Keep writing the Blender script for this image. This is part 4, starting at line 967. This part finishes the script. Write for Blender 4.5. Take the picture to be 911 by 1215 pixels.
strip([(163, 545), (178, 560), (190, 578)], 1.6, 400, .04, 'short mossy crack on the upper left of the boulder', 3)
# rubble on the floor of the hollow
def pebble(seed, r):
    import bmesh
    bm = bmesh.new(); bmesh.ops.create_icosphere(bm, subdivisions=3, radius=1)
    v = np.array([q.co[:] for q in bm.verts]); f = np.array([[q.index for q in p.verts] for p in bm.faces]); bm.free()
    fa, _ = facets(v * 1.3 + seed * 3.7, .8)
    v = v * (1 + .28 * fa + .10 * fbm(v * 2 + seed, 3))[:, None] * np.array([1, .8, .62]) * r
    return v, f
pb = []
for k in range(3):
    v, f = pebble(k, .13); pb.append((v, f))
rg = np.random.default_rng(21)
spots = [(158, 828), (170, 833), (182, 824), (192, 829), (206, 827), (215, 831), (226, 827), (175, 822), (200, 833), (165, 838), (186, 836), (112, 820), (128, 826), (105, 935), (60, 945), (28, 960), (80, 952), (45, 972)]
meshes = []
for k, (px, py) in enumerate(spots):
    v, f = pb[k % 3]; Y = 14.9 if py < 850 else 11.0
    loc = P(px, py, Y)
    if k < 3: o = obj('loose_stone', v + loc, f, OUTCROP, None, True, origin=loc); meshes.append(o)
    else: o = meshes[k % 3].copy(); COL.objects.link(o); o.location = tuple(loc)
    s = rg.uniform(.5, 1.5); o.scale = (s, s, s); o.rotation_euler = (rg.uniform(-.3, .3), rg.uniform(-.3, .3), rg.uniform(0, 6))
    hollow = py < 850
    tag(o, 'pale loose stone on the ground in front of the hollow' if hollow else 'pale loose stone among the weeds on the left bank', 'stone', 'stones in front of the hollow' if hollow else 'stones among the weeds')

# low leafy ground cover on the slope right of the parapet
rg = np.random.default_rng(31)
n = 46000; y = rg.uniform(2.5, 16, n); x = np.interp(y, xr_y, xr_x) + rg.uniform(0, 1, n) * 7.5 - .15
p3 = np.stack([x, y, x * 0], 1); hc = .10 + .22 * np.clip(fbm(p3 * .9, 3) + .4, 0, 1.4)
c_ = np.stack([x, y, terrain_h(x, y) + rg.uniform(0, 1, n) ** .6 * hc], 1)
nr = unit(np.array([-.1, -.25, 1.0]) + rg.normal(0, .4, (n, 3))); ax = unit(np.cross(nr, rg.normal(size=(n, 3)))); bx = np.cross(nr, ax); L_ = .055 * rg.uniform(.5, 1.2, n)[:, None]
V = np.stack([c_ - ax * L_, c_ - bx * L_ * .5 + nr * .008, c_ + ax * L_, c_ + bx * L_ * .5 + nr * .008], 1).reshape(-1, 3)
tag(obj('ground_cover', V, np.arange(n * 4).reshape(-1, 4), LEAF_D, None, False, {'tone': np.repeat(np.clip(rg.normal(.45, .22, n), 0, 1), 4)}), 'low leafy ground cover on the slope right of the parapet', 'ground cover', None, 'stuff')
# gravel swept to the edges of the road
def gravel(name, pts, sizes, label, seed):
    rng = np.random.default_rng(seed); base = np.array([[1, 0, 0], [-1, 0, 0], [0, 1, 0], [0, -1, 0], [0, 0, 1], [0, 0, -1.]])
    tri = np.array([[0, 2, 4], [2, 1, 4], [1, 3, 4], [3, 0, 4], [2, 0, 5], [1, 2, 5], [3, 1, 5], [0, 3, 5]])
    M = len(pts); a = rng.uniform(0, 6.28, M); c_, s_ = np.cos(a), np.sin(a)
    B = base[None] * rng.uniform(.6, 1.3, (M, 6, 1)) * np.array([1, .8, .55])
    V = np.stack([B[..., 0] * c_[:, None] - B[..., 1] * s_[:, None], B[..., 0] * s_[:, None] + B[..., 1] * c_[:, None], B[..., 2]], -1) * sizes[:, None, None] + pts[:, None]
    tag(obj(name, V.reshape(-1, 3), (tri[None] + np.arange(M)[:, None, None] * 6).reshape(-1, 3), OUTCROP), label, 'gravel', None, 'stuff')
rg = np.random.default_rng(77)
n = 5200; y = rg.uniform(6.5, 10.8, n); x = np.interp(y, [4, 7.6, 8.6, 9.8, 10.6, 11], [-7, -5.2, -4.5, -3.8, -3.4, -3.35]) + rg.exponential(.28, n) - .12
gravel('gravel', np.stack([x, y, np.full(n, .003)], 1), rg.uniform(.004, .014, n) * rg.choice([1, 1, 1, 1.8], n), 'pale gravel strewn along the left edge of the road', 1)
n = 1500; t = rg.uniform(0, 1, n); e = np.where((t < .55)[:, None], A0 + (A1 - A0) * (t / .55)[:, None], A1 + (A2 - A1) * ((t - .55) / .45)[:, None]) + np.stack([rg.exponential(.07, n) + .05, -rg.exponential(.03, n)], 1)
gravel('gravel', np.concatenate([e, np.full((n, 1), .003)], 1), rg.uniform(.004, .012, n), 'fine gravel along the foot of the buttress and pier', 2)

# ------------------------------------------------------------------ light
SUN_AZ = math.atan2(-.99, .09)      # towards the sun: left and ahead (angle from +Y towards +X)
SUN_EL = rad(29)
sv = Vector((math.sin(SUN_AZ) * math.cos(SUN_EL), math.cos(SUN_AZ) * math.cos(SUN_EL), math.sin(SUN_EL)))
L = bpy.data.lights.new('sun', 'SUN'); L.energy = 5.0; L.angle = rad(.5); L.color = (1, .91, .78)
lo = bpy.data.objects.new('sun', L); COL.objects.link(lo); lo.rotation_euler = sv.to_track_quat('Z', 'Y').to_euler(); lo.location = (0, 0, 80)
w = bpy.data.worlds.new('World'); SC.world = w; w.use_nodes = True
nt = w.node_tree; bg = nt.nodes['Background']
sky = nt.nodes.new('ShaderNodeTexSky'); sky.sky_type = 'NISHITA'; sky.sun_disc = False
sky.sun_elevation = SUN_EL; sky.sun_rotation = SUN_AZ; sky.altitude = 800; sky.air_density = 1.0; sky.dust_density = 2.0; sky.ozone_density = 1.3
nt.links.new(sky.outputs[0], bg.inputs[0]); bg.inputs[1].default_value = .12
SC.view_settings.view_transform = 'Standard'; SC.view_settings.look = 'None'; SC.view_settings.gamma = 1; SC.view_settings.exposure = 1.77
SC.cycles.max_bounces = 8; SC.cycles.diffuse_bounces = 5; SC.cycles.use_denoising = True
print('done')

- - - -

Each line of the material should be echoed exactly.

Keep writing the Blender script for this image. This is part 4, starting at line 967. This part finishes the script. Write for Blender 4.5. Take the picture to be 911 by 1215 pixels.
strip([(163, 545), (178, 560), (190, 578)], 1.6, 400, .04, 'short mossy crack on the upper left of the boulder', 3)
# rubble on the floor of the hollow
def pebble(seed, r):
    import bmesh
    bm = bmesh.new(); bmesh.ops.create_icosphere(bm, subdivisions=3, radius=1)
    v = np.array([q.co[:] for q in bm.verts]); f = np.array([[q.index for q in p.verts] for p in bm.faces]); bm.free()
    fa, _ = facets(v * 1.3 + seed * 3.7, .8)
    v = v * (1 + .28 * fa + .10 * fbm(v * 2 + seed, 3))[:, None] * np.array([1, .8, .62]) * r
    return v, f
pb = []
for k in range(3):
    v, f = pebble(k, .13); pb.append((v, f))
rg = np.random.default_rng(21)
spots = [(158, 828), (170, 833), (182, 824), (192, 829), (206, 827), (215, 831), (226, 827), (175, 822), (200, 833), (165, 838), (186, 836), (112, 820), (128, 826), (105, 935), (60, 945), (28, 960), (80, 952), (45, 972)]
meshes = []
for k, (px, py) in enumerate(spots):
    v, f = pb[k % 3]; Y = 14.9 if py < 850 else 11.0
    loc = P(px, py, Y)
    if k < 3: o = obj('loose_stone', v + loc, f, OUTCROP, None, True, origin=loc); meshes.append(o)
    else: o = meshes[k % 3].copy(); COL.objects.link(o); o.location = tuple(loc)
    s = rg.uniform(.5, 1.5); o.scale = (s, s, s); o.rotation_euler = (rg.uniform(-.3, .3), rg.uniform(-.3, .3), rg.uniform(0, 6))
    hollow = py < 850
    tag(o, 'pale loose stone on the ground in front of the hollow' if hollow else 'pale loose stone among the weeds on the left bank', 'stone', 'stones in front of the hollow' if hollow else 'stones among the weeds')

# low leafy ground cover on the slope right of the parapet
rg = np.random.default_rng(31)
n = 46000; y = rg.uniform(2.5, 16, n); x = np.interp(y, xr_y, xr_x) + rg.uniform(0, 1, n) * 7.5 - .15
p3 = np.stack([x, y, x * 0], 1); hc = .10 + .22 * np.clip(fbm(p3 * .9, 3) + .4, 0, 1.4)
c_ = np.stack([x, y, terrain_h(x, y) + rg.uniform(0, 1, n) ** .6 * hc], 1)
nr = unit(np.array([-.1, -.25, 1.0]) + rg.normal(0, .4, (n, 3))); ax = unit(np.cross(nr, rg.normal(size=(n, 3)))); bx = np.cross(nr, ax); L_ = .055 * rg.uniform(.5, 1.2, n)[:, None]
V = np.stack([c_ - ax * L_, c_ - bx * L_ * .5 + nr * .008, c_ + ax * L_, c_ + bx * L_ * .5 + nr * .008], 1).reshape(-1, 3)
tag(obj('ground_cover', V, np.arange(n * 4).reshape(-1, 4), LEAF_D, None, False, {'tone': np.repeat(np.clip(rg.normal(.45, .22, n), 0, 1), 4)}), 'low leafy ground cover on the slope right of the parapet', 'ground cover', None, 'stuff')
# gravel swept to the edges of the road
def gravel(name, pts, sizes, label, seed):
    rng = np.random.default_rng(seed); base = np.array([[1, 0, 0], [-1, 0, 0], [0, 1, 0], [0, -1, 0], [0, 0, 1], [0, 0, -1.]])
    tri = np.array([[0, 2, 4], [2, 1, 4], [1, 3, 4], [3, 0, 4], [2, 0, 5], [1, 2, 5], [3, 1, 5], [0, 3, 5]])
    M = len(pts); a = rng.uniform(0, 6.28, M); c_, s_ = np.cos(a), np.sin(a)
    B = base[None] * rng.uniform(.6, 1.3, (M, 6, 1)) * np.array([1, .8, .55])
    V = np.stack([B[..., 0] * c_[:, None] - B[..., 1] * s_[:, None], B[..., 0] * s_[:, None] + B[..., 1] * c_[:, None], B[..., 2]], -1) * sizes[:, None, None] + pts[:, None]
    tag(obj(name, V.reshape(-1, 3), (tri[None] + np.arange(M)[:, None, None] * 6).reshape(-1, 3), OUTCROP), label, 'gravel', None, 'stuff')
rg = np.random.default_rng(77)
n = 5200; y = rg.uniform(6.5, 10.8, n); x = np.interp(y, [4, 7.6, 8.6, 9.8, 10.6, 11], [-7, -5.2, -4.5, -3.8, -3.4, -3.35]) + rg.exponential(.28, n) - .12
gravel('gravel', np.stack([x, y, np.full(n, .003)], 1), rg.uniform(.004, .014, n) * rg.choice([1, 1, 1, 1.8], n), 'pale gravel strewn along the left edge of the road', 1)
n = 1500; t = rg.uniform(0, 1, n); e = np.where((t < .55)[:, None], A0 + (A1 - A0) * (t / .55)[:, None], A1 + (A2 - A1) * ((t - .55) / .45)[:, None]) + np.stack([rg.exponential(.07, n) + .05, -rg.exponential(.03, n)], 1)
gravel('gravel', np.concatenate([e, np.full((n, 1), .003)], 1), rg.uniform(.004, .012, n), 'fine gravel along the foot of the buttress and pier', 2)

# ------------------------------------------------------------------ light
SUN_AZ = math.atan2(-.99, .09)      # towards the sun: left and ahead (angle from +Y towards +X)
SUN_EL = rad(29)
sv = Vector((math.sin(SUN_AZ) * math.cos(SUN_EL), math.cos(SUN_AZ) * math.cos(SUN_EL), math.sin(SUN_EL)))
L = bpy.data.lights.new('sun', 'SUN'); L.energy = 5.0; L.angle = rad(.5); L.color = (1, .91, .78)
lo = bpy.data.objects.new('sun', L); COL.objects.link(lo); lo.rotation_euler = sv.to_track_quat('Z', 'Y').to_euler(); lo.location = (0, 0, 80)
w = bpy.data.worlds.new('World'); SC.world = w; w.use_nodes = True
nt = w.node_tree; bg = nt.nodes['Background']
sky = nt.nodes.new('ShaderNodeTexSky'); sky.sky_type = 'NISHITA'; sky.sun_disc = False
sky.sun_elevation = SUN_EL; sky.sun_rotation = SUN_AZ; sky.altitude = 800; sky.air_density = 1.0; sky.dust_density = 2.0; sky.ozone_density = 1.3
nt.links.new(sky.outputs[0], bg.inputs[0]); bg.inputs[1].default_value = .12
SC.view_settings.view_transform = 'Standard'; SC.view_settings.look = 'None'; SC.view_settings.gamma = 1; SC.view_settings.exposure = 1.77
SC.cycles.max_bounces = 8; SC.cycles.diffuse_bounces = 5; SC.cycles.use_denoising = True
print('done')